Why did I get this book?
Because I read the first book, Gideon the Ninth, and found it very interesting. I wanted to know what happens next.
Is it what I thought it was?
Not really. It’s very different than Gideon. Gideon feels like a YA novel that grew up a bit—it feels familiar, non-threatening (despite being about necromancers and despite having a rather heart-rending ending) and reads fairly smoothly, though there are questions all along about how this world works. Harrow is narratively challenging and very writerly—there are some simply beautiful literary passages throughout. It takes a lot of investment to get past the first third or so, which is full of confusion and takes place in (at least) two separate temporal and spatial frames, or so it seems.
What continuing uses might I have for it?
I’m going to need to re-read a bit of it perhaps as I move on to the next book in the series.
Quotes
“You could not say with perfect accuracy that you woke up. Having achieved a grotesque mollience and dripped and resolved into a bad-smelling puddle of yourself, you did piece yourself back together again, your eyes opened—you were lying on your back—and slowly, carefully, with great effort of soul, you congealed.”

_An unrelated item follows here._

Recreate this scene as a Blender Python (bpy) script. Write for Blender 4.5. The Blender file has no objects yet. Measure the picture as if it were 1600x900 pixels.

“On last count you’d killed twelve planets, but you still found that first quick slice to the jugular the hardest.”
“That night in your bed you did not weep. Your body tried, and failed, to produce tears. Afterward, God was more careful with you than ever, and he had been careful before; sometimes you caught him glancing at you as if he was trying to see something in the confines of your face, but whatever he was looking for it was not what your parents had done.”
“And yet—there, in the alien slather of forest, among the ferns and fronds, and greenery arching against a skyline that was a more reticent verdancy paling into navy blue—you could almost believe that you had the capacity to be happy again. You were an unfilled hole, but even a hole might be content in its emptiness. At that point, though you did not know it, you were a mere kilometre from this insubstantial contentment’s obliteration. A hole might also be filled with worms.”
Commentary, asides, loose thoughts, unfair complaints
For anyone trying to read it who might wonder if it all makes sense in the end, it absolutely does—and yet leaves some very important mysteries and open questions. There’s a lot of world-building here both explicitly and implicitly, and the general feeling and mood of these books coalesces much more thoroughly than in the first book. It’s a strange and enticing mix in the end—I got whiffs of The Chronicles of Riddick, Gormenghast, Warhammer 40K, The Fall of the House of Usher, Frankenstein, and Rebecca, but it also stands as a real original.
I don’t think the people marketing these books in the US are doing Muir any favors with the back blurbs that reduce the books to “Lesbian Necromancers! In Space!”. The blurbs have a camp feeling to them and this book is not at all camp. (Though there is more sex and sexuality in this book than the first, but it’s not a thematically dominant element.)
I have a lot of questions still about what’s going on in the universe that Muir has built but I have much better guesses about various backstories than I did by the end of Gideon the Ninth. I have been re-reading the alternating frames of the first two-thirds of the book to see if the last third’s revelations are consistently encoded into them and the answer is basically yes from what I can see, though I think there’s one aspect of the use of the second-person perspective that doesn’t entirely hold consistent.
Without giving too much away, I’m also glad that the moral status of necromancy becomes a sharply underscored question in multiple ways. I couldn’t decide if the first book was setting out to create a universe where necromancy was just normal and that’s that (among other things, the first book had nothing to say about why the Nine Houses appeared to be on a war footing, which turns out to become a more important and present issue here). What I also especially like, also without giving too much away, is that there’s a death after death that even the necromancers don’t understand, which helps to make their own art more mysterious and interesting. In general, the moral complexity meter jumps through the roof in this volume.
Given what a cognitive workout the first two-thirds of this book are, I have to say I wouldn’t mind it if Nona the Ninth turns out to be a bit more of a smooth read. But Muir has earned my trust with this book—it’s enormously talented and way beyond the genre baselines.
I really struggled with this book. I liked the first one a lot, and it's fine that this one was different. And I totally get that diving into a confusing setting in media res can be a compelling narrative strategy. But - two-thirds of the whole book is a long time to sustain that, especially when other cryptic things start creeping back in during the final third as well. I'm honestly not sure whether I will pick up the third one or not.
No spoilers, but Nona is equally different from both Gideon and Harrow as they are from each other, but again in a good way. It emphatically does not wrap up the series, which was originally marketed as a trilogy. But I find that enjoyable (if vaguely alarming) - much the same way that the Hitchhiker's Guide trilogy escaped authorial intent, I think this would be a lesser series if Muir had put a leash on it to stick to three books. And much like Adams, each book is enough fun on its own that I don't much mind that they're showing up "untidily." Especially when human psychological messiness is such a core theme.